Fransa, Afrika topraklarından kovuluyor. Sahneye son çıkan ÇAD oldu; Fransa'yı kovacağını açıkladı. Senegal, ÇAD'ın izinden gideceğini açıkladı. "Fransa'da Senegal askeri yoksa, Senegal'de de Fransa askeri olmamalı" dedi.
Emperyalistlerin perişan durumu, Doğu Asya'da da farklı değil. Yuları ABD ve Japonya emperyalizminin ellerinde olan kapitalist Kore (G.Kore) devlet başkanı, Kore Demokratik Halk Cumhuriyeti'ne savaş hazırlığı kapsamında ilan ettiği sıkıyönetim rejimini üç saat içinde geri almak zorunda kaldı. Şimdi "vatana ihanet" suçlaması ve azledilmekten kurtulmaya çalışıyor. G.Kore Halkın Demokrasi Partisi ve işçi sınıfının, emekçi kitlelerin milyonlar halinde sokaklara akması, emperyalist planları bozguna uğratan başlıca faktör oldu. Dünya işçi sınıfı ve ezilen emekçi halkları her yerde ayakta.
Bir kez daha, bu başdöndürücü gelişmelerin temelinde dünyadaki devrimci durum yatıyor. Gelişmeler hızlanarak devam ediyor; bundan sonra da hızlanmaya devam edecek. Türkiye dahil, hiçbir burjuva iktidar yarınından emin değil ve yarın neye uyanacağını bilmiyor. Parlamento ve seçimlerin bir hiç; ekonomik ve politik iktidarın ele geçirilmesinin her şey olduğu tüm açıklığıyla ortaya çıktı.
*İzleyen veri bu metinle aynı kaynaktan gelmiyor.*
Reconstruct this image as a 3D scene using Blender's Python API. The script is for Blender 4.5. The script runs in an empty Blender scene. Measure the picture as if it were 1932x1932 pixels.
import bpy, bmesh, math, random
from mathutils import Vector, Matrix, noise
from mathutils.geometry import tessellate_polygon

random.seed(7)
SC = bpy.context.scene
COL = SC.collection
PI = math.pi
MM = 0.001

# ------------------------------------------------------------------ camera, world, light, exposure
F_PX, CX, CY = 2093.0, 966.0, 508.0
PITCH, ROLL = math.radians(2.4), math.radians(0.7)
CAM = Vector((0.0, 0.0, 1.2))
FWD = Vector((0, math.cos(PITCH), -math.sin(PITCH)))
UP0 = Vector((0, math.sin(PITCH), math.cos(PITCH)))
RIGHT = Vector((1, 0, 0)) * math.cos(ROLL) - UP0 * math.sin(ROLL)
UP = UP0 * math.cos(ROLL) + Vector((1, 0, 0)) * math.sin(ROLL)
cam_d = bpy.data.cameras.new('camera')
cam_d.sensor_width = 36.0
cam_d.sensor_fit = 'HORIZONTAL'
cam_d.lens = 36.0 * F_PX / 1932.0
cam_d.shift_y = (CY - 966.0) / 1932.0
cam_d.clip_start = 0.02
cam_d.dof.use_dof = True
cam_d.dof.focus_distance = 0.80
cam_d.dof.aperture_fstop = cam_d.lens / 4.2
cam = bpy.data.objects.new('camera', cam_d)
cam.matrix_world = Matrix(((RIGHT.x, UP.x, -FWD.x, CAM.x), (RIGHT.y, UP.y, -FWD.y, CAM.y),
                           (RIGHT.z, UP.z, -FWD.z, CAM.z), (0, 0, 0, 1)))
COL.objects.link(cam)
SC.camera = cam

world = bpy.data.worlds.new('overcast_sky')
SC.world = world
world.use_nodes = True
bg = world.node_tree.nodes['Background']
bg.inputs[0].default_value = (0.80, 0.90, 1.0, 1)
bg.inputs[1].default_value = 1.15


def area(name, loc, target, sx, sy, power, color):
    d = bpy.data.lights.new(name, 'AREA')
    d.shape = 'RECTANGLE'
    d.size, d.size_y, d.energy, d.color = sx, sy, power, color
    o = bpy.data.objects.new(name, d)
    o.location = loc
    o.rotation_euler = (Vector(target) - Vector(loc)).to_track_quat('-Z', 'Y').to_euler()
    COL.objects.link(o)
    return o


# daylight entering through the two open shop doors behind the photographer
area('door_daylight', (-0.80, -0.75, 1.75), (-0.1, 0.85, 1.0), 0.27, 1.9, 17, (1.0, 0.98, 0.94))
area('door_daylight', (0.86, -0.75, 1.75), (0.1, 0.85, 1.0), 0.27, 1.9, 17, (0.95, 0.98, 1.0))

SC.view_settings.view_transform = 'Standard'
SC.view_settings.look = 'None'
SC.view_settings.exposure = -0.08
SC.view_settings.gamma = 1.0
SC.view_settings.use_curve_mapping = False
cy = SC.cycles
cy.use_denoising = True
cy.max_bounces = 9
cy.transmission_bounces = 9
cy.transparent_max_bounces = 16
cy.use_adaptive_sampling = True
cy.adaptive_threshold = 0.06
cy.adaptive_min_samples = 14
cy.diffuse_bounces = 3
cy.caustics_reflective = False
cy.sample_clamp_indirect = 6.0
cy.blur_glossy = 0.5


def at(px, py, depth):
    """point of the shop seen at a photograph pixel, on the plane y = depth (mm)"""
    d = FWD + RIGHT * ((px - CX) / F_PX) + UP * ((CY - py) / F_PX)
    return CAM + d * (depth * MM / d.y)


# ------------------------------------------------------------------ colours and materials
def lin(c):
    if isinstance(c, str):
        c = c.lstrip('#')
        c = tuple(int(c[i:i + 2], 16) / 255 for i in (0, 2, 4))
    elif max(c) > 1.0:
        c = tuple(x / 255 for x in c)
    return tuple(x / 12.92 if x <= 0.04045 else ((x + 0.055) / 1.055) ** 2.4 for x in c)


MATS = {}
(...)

Sınıf bilinçli devrimci öncü isçiler, komünistler geleceğe bu bilinçle hazırlanmalı. Gelişmeler hızlı ve sıçramalar halinde gerçekleşiyor. Bu anlamda, bir kez daha, duyduğunuz çakalların ulumasıdır; birleşik devrime hazırlık, bu ulumalara aldırmadan sürmeli.
Dinci faşist çetelerin Suriye'yi ele geçirmiş olması, şüphesiz birleşik devrim yürüyüşü önüne zorluklar çıkaracaktır. Bununla birlikte, Suriye'nin yarını da belli değil. Başta siyonist İsrail olmak üzere, ortada yatan cesetten en büyük parçayı koparmak için, çakallar birbirleriyle yarışa girdiler bile. Dolayısıyla, hemen güneyimizde, birbirleriyle boğuşan çakallar manzarası göreceğiz.
Türkiye ve Kürdistan'a, gelince... Günü gelmiş devrimi hiç bir güç durduramayacak.